Uzmanlar yaşıtlarından farklı üstün özellikler gösteren çocuklarını dikkatli gözlemlemeleri konusunda ebeveynleri uyarıyor. Özel eğitim verilmeyen üstün özellikli çocukların eğitim ihtiyaçlarının karşılanmaması durumunda yeteneklerinin zamanla körelebildiği belirtildi.
Doğuştan gelen üstün zihinsel özellikleri ve yetenekleriyle yaşıtlarından farklı özellikler sergileyen üstün çocuklar, kendilerini farklı kılan özellikleri olumlu yönde geliştirebilmeleri için özel bir eğitim programına ihtiyaç duyuyor.
Hiperaktiflikleri (aşırı etkinlik) nedeniyle ebeveynleri ve çevresi tarafından ‘haşarı’ olarak nitelendirilebilen üstün özellikli çocuklar, karşılaştıkları baskı nedeniyle doğuştan gelen üstün özelliklerini çoğu zaman geliştirme imkanı bulamayabiliyor.
Sakarya Bilim ve Sanat Merkezi’nde psikolojik danışman olarak görev yapan Yıldıray Çamdeviren, AA muhabirine yaptığı açıklamada, üstün çocukların zihinsel, görsel, işitsel ve sportif yetenekleriyle akranlarından ayrıldığını söyledi.
Üstün özellikler taşıyan bireylerin sergiledikleri farklı davranışlarla fark edilebileceğini ifade eden Çamdeviren, şunları söyledi;
Her yaş grubunda üstün diyebileceğimiz bireylerin farklı özellikleri var.

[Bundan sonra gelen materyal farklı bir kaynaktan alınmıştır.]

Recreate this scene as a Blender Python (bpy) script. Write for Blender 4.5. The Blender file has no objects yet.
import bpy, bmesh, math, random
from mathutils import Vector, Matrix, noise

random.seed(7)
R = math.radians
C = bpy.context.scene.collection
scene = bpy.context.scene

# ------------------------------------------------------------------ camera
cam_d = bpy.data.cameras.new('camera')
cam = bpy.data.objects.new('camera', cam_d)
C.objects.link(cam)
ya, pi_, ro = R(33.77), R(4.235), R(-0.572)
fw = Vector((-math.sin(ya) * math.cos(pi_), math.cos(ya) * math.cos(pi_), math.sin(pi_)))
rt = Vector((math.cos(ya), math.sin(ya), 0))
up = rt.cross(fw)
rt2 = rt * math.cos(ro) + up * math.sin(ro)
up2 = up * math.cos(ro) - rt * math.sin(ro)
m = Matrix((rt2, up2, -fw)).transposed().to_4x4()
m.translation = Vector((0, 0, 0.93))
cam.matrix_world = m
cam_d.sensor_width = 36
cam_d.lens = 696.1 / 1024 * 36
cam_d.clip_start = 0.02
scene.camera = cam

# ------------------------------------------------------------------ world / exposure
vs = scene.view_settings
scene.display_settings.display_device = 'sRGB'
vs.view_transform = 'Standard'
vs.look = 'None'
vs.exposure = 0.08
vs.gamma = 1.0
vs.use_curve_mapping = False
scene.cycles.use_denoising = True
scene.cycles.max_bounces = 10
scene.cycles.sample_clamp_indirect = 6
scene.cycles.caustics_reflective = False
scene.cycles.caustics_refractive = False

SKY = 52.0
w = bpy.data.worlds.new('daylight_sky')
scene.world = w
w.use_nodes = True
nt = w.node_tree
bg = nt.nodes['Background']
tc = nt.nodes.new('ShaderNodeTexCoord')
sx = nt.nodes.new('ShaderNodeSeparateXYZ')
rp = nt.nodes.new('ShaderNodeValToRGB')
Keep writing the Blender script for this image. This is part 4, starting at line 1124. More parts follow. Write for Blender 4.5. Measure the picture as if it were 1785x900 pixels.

Genelde bu çocuklar erken konuşmaya başlar. Gelişimleri akranlarına göre çok hızlı olur. Sosyal çevreyi algılamaları da üst düzeyde, empati (duygudaşlık) yetenekleri çok yüksek. Karşı taraftakilerin hislerini ve düşüncelerini anlayabiliyorlar.
Zihinsel hesap becerileri de yüksek oluyor. 4 yaşındaki bir çocuk rahatlıkla 2. sınıf düzeyindeki zihinsel matematik becerilerine sahip olabiliyor. Hiçbir çevre faktörü olmasa bile ekseriyeti okuma yazmayı öğrenebiliyor ya da okuma yazma düzeyine gelebiliyor. Bu şekilde karşımıza çıkabiliyor. Çok hareketli oluyorlar ve sürekli merak ediyorlar, araştırıyorlar.”
Toplumda hiperaktif çocuklarla ilgili yanlış bir kanı bulunduğuna dikkati çeken Çamdeviren, hiperaktif olarak tabir edilen hareketli çocukların üstün özellikli olarak algılanmasının yanlış olduğunu vurguladı.
Yapılan araştırmalara göre toplumda 15 yıl önce her 100 erkekten 4’ünün hiperaktif olduğunun belirlendiğini kaydeden Çamdeviren, şöyle konuştu:
Günümüzde bu oranın arttığını görüyoruz. Farklı fiziksel etkenlerin ve çevre faktörlerinin verici mesajlarının çok fazla olması nedeniyle hiperaktif çocukların oranında da bir artış var. Şu anda erkek çocuklar için yüzde 12, kız çocukları için yüzde 8 düzeyinde ifade ediliyor.
15 yıl önce kız çocuklarında yüzde 2 düzeyindeydi, araştırmalar bu yönde. Genelde aileleri ve toplumu yanıltan bir şey de hareketli çocuğun zeki çocuk olarak düşünülmesi. Bu, halen devam ediyor. Aslında hareketli çocukların tamamı zeki değildir.
Nöro biyolojik bir rahatsızlığı olabileceği gibi, üstünlüğü itibariyle devam ettiği öğretim programının kendisine çok basit gelmesi ve dikkati üzerine çekebilmek ya da farklı uğraşı alanları oluşturabilecek hareketlenme yaşıyor da olabilir. Bunların çok iyi ayırt edilmesi gerekiyor.
Çocuklarının üstün özellikleri olabileceğinden şüphelenen ailelerin rehberlik araştırma merkezlerine ya da hastanelerdeki psikologlara başvurmaları gerektiğini ifade eden Çamdeviren, üstün zihinsel özelliklerin psikometrik testlerle doğru şekilde belirlenebileceğini belirtti.